* Begin DATASET SECTION *

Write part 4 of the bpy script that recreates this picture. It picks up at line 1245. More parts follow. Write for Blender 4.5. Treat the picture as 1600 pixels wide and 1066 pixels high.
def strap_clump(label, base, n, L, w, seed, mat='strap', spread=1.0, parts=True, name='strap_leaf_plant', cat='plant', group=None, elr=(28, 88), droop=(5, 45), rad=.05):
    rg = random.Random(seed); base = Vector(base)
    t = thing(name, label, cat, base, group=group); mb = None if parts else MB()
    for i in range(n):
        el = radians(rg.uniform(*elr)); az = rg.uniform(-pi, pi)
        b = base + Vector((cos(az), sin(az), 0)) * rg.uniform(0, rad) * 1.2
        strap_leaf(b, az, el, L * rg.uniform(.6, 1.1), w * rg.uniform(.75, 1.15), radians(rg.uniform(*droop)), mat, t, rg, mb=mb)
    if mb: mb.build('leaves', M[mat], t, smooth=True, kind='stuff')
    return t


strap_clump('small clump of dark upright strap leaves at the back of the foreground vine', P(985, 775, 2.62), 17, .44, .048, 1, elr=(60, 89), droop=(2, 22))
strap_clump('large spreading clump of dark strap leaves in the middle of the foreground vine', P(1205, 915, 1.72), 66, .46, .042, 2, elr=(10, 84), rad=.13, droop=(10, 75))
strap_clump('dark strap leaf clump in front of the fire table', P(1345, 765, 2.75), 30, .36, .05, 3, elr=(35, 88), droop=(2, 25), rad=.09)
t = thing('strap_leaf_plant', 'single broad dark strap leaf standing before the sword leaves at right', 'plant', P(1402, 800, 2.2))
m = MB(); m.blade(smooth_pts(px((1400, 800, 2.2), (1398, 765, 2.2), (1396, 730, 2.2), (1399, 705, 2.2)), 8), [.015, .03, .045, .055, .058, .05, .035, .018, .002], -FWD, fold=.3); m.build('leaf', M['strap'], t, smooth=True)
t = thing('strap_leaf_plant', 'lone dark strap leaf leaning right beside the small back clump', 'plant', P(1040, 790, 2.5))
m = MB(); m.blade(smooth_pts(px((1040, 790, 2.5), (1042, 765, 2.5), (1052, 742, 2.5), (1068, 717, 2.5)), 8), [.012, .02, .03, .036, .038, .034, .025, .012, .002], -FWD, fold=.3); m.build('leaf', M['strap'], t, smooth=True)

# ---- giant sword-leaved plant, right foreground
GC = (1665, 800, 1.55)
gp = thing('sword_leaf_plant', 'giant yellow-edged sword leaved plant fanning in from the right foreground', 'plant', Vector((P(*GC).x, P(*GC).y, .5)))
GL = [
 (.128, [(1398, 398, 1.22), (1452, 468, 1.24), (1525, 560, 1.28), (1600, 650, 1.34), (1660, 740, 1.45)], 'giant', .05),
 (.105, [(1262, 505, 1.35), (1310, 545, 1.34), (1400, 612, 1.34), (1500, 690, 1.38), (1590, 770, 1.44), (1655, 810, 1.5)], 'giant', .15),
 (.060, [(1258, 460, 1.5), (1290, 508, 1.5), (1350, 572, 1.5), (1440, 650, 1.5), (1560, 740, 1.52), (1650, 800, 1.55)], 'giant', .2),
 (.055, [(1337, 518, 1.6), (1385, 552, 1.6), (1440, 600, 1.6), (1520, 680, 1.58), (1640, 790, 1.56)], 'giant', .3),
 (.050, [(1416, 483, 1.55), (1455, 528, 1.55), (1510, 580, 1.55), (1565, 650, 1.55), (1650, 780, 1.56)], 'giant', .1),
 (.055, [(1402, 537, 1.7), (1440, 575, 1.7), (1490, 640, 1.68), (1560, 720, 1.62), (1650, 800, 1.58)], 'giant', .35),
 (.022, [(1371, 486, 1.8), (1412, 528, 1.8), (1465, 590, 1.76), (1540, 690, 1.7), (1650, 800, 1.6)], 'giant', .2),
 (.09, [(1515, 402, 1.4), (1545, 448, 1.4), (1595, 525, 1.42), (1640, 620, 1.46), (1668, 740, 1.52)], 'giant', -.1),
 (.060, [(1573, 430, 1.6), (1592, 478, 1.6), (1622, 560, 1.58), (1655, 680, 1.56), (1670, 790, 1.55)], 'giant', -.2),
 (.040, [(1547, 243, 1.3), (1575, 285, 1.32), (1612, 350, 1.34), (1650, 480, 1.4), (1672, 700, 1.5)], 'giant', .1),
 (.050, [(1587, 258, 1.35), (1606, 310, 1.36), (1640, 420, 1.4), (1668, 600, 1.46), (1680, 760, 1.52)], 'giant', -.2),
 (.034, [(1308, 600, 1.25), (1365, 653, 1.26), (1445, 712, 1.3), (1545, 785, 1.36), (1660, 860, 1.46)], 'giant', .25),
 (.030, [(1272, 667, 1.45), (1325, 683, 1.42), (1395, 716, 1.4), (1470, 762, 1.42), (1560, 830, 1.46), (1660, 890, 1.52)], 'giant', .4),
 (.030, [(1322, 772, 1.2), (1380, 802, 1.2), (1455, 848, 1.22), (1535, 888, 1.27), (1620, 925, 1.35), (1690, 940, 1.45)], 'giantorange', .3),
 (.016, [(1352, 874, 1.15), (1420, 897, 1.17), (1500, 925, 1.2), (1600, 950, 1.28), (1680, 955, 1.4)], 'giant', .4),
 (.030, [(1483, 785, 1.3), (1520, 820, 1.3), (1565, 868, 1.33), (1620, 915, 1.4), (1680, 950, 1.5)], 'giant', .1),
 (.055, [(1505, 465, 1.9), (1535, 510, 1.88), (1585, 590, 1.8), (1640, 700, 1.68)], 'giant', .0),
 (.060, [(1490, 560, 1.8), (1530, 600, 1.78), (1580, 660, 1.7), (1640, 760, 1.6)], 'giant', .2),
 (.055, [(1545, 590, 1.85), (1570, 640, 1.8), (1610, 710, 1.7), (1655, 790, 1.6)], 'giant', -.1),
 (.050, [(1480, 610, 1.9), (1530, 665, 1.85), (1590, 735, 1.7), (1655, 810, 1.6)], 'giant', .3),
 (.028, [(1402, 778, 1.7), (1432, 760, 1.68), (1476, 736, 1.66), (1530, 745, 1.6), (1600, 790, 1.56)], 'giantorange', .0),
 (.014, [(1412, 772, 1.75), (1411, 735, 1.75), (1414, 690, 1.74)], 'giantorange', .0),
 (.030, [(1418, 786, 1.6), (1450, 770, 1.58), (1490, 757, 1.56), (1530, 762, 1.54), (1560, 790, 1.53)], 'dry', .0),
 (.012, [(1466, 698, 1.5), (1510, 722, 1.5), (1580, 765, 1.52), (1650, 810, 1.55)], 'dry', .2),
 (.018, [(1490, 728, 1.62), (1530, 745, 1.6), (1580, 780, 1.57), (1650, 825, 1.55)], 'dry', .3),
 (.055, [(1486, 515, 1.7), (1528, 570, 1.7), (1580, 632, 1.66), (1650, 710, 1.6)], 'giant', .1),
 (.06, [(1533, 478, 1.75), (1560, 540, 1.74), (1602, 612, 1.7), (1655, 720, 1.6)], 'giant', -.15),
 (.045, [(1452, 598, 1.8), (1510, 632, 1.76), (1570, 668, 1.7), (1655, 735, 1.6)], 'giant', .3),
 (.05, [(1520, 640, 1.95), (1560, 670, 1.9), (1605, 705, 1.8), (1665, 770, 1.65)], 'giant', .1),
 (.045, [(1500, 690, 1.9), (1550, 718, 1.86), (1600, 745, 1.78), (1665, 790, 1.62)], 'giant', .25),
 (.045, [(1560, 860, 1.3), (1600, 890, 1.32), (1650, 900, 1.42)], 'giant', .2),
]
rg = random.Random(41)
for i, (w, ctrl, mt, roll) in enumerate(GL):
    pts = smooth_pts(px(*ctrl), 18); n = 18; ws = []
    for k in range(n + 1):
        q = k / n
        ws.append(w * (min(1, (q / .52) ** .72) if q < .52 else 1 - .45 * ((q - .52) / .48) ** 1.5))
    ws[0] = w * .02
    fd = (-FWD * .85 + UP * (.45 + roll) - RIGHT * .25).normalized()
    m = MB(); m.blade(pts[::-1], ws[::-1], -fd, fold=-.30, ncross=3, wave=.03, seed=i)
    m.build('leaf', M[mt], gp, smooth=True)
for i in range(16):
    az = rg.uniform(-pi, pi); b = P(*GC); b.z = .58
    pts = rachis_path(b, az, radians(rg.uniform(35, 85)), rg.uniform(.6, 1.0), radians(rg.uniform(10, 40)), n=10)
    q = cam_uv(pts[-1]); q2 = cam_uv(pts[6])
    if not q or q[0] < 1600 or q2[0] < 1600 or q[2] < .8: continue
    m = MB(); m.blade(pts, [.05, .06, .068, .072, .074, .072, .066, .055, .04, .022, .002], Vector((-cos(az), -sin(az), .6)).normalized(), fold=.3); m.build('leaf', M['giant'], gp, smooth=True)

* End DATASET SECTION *

◆ WHAT YOU NEED TO DO
Go through the data above and find the lines with the word "parts". Copy each of those lines.

◆ TASK ANSWER
Write part 4 of the bpy script that recreates this picture. It picks up at line 1245. More parts follow. Write for Blender 4.5. Treat the picture as 1600 pixels wide and 1066 pixels high.
def strap_clump(label, base, n, L, w, seed, mat='strap', spread=1.0, parts=True, name='strap_leaf_plant', cat='plant', group=None, elr=(28, 88), droop=(5, 45), rad=.05):
    t = thing(name, label, cat, base, group=group); mb = None if parts else MB()